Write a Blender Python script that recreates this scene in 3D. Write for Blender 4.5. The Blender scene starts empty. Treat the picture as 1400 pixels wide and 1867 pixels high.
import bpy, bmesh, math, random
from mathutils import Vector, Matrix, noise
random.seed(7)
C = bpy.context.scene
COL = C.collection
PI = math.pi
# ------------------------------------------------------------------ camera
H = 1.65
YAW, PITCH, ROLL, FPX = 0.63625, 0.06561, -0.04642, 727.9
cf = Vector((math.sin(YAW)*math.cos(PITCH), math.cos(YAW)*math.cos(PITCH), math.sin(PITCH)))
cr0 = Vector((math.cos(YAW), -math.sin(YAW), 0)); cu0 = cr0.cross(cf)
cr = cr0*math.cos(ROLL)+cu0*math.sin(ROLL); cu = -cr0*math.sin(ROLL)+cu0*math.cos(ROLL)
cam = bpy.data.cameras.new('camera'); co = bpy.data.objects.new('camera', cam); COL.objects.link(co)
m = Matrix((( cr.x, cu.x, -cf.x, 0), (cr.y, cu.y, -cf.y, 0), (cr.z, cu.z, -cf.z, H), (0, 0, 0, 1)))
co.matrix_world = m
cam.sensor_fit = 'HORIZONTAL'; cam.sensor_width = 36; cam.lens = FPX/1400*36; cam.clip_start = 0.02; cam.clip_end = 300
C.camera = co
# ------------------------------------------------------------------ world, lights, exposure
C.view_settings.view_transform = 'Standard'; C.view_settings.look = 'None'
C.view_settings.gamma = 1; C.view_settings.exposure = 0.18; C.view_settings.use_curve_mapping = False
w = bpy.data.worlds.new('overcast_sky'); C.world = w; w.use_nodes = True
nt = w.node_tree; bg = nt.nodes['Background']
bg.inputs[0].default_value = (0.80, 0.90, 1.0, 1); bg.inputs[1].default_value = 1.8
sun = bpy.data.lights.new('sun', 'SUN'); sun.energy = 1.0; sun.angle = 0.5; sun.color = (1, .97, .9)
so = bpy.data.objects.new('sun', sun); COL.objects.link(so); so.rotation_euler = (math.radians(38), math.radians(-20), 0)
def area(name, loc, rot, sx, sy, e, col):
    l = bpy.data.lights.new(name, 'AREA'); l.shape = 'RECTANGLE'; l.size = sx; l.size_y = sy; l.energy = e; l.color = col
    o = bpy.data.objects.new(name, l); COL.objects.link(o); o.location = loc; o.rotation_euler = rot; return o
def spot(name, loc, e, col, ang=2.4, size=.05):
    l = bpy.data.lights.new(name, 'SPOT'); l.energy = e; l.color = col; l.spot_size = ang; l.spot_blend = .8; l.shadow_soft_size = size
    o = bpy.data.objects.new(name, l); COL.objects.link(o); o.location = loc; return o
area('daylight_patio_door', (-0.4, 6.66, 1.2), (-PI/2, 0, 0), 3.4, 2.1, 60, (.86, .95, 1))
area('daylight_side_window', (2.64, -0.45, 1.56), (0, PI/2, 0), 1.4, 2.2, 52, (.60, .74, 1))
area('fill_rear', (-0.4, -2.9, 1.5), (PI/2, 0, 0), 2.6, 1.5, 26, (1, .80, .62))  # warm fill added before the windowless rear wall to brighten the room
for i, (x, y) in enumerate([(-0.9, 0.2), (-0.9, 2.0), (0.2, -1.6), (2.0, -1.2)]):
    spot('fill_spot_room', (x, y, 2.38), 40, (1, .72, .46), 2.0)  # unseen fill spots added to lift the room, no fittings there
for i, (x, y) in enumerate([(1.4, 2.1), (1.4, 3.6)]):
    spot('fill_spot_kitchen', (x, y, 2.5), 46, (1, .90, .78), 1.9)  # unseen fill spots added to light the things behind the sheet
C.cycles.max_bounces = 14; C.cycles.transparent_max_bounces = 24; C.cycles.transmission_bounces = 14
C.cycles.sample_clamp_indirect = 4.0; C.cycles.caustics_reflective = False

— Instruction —
Select from the material above each line in which the string "scene" appears, and list those lines.

— Solution —
Write a Blender Python script that recreates this scene in 3D. Write for Blender 4.5. The Blender scene starts empty. Treat the picture as 1400 pixels wide and 1867 pixels high.
C = bpy.context.scene